My Lords, I got my calculator out because I was reminding myself, so far as I could, what the amount might be, in cash terms, that an offender could be left with. I am not sure that I believe what I am finding, multiplying the national minimum wage by 170 and so on. I realise that we are talking about the future, but is the Minister able to share now what the cash amount would be?
Lord Timpson (Lab)
My intention is that this concerns people who are earning significant amounts of money and might otherwise have a custodial sentence. Let me give the example of long-distance lorry drivers. They regularly earn over £70,000 a year.
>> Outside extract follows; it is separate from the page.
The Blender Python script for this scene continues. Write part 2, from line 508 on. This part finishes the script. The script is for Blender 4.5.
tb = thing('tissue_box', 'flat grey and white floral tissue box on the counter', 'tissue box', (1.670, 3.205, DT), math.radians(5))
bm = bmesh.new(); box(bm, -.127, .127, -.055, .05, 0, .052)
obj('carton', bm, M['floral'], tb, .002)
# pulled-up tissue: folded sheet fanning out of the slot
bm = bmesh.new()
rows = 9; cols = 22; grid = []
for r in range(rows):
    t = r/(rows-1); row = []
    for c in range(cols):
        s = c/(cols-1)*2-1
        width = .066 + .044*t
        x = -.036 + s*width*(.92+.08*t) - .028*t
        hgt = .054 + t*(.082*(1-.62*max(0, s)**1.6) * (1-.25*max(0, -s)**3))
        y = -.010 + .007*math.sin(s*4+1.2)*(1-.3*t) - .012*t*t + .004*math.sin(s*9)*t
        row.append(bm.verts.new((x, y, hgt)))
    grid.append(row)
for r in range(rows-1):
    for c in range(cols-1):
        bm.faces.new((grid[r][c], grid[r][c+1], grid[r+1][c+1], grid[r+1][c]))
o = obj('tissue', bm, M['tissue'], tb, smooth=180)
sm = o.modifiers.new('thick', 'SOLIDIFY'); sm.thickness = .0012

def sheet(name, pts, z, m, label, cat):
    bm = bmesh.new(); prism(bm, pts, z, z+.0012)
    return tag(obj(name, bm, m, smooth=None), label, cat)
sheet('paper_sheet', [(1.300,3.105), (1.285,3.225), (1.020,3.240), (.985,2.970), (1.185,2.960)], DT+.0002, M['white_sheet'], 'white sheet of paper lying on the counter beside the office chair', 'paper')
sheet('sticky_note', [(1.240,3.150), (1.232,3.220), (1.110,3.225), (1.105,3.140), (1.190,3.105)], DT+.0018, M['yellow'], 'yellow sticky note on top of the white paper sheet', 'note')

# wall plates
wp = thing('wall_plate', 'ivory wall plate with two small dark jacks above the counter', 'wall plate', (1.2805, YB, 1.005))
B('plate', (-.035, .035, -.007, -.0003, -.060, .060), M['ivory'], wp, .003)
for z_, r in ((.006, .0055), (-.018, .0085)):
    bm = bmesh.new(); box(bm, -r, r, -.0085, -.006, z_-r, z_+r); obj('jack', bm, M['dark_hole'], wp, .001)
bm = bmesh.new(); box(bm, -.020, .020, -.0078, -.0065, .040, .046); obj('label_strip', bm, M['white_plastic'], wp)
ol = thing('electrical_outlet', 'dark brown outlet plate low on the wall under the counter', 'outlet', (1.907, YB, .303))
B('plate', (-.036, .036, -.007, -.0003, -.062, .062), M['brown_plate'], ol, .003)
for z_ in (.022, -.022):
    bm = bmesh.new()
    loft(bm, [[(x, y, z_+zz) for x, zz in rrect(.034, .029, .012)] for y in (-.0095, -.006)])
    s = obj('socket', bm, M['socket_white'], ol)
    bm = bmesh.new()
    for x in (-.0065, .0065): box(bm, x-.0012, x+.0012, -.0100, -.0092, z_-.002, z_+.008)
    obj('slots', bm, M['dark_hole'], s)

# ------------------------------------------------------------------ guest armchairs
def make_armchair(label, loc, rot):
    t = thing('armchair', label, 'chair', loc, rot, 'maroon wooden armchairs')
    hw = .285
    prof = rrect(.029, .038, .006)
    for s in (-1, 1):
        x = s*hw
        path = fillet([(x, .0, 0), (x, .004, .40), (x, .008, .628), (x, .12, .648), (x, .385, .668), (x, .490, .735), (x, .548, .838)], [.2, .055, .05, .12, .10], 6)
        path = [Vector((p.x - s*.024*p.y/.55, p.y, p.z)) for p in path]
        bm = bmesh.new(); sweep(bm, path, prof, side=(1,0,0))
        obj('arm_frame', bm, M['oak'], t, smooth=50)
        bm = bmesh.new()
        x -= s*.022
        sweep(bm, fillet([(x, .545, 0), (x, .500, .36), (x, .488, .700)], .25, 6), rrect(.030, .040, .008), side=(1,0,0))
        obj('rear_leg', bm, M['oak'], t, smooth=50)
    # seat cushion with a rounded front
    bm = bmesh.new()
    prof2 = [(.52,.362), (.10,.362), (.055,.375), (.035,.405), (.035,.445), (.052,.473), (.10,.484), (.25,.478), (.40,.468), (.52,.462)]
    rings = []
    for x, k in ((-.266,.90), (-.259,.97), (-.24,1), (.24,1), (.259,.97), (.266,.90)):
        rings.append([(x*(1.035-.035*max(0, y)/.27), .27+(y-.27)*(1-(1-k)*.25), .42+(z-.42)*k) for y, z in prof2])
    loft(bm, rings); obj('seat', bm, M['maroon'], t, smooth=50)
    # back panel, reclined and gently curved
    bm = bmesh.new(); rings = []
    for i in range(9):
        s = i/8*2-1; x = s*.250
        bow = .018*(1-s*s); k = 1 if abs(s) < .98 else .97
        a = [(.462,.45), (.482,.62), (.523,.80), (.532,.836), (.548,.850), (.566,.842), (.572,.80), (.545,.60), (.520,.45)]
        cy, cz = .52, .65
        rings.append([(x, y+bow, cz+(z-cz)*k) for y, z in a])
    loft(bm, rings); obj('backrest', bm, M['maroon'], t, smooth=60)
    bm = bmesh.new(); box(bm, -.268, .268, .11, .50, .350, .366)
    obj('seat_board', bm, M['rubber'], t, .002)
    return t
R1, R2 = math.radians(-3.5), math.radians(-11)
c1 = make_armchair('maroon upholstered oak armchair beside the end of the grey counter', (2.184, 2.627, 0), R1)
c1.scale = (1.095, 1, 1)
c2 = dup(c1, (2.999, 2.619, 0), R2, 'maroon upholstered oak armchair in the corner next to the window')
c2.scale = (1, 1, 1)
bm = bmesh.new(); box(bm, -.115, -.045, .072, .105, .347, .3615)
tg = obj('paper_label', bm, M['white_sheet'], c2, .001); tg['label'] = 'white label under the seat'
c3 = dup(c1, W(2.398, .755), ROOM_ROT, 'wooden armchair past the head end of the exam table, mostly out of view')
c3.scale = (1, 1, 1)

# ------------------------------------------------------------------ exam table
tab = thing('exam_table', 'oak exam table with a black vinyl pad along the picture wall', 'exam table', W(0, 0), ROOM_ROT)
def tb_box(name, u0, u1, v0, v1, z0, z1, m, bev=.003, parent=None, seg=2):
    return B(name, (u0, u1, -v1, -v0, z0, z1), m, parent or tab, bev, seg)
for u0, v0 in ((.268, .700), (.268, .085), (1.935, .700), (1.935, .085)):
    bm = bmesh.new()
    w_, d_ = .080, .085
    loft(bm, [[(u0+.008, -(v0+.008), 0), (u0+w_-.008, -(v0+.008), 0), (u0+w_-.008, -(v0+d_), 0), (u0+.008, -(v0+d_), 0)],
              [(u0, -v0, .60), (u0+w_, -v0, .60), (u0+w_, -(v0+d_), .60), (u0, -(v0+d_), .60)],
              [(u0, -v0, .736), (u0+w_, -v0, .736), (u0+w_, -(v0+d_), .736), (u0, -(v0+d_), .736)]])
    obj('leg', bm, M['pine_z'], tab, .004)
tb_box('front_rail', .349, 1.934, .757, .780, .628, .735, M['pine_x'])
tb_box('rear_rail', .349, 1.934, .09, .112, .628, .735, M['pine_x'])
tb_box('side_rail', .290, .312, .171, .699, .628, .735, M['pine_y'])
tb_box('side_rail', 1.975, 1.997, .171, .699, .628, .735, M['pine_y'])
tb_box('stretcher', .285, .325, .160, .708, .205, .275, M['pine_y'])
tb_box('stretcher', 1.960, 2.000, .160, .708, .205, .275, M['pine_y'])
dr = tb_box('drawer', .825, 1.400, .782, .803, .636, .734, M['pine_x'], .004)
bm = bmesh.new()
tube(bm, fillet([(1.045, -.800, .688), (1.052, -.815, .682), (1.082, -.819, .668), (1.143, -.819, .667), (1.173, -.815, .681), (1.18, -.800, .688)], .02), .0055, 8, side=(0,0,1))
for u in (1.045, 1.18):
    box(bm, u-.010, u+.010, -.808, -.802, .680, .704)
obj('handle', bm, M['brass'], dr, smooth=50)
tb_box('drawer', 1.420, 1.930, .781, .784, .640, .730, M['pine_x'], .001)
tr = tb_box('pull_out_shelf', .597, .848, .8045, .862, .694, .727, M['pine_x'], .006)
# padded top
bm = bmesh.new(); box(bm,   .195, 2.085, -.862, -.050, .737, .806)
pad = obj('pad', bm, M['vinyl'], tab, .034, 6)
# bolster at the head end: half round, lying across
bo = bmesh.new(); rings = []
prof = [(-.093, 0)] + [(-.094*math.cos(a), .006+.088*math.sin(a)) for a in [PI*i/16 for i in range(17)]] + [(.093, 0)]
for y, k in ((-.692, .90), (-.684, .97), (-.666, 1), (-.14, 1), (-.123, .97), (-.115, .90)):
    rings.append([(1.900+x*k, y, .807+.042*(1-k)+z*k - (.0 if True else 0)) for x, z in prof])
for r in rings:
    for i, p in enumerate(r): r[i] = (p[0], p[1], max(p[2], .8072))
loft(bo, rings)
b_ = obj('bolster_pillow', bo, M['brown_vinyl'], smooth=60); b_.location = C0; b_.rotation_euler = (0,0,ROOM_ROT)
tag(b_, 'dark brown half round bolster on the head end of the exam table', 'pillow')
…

These are the people who I believe this income reduction order is appropriate for, not people who do not have means beyond that which they need just to look after their children and so on. It is very much, as I reiterated in my comments, for high-income earners. That level is the minimum wage level, and that is where we see the minimum. We obviously need to have further conversations internally on this, but my intention is that this covers people who earn significantly more than that.
That is helpful, because what is a high income to one person is not necessarily a high income in the eyes of another. I am grateful to the Minister for his response to the amendments and for dealing with them in that way. I beg leave to withdraw Amendment 36.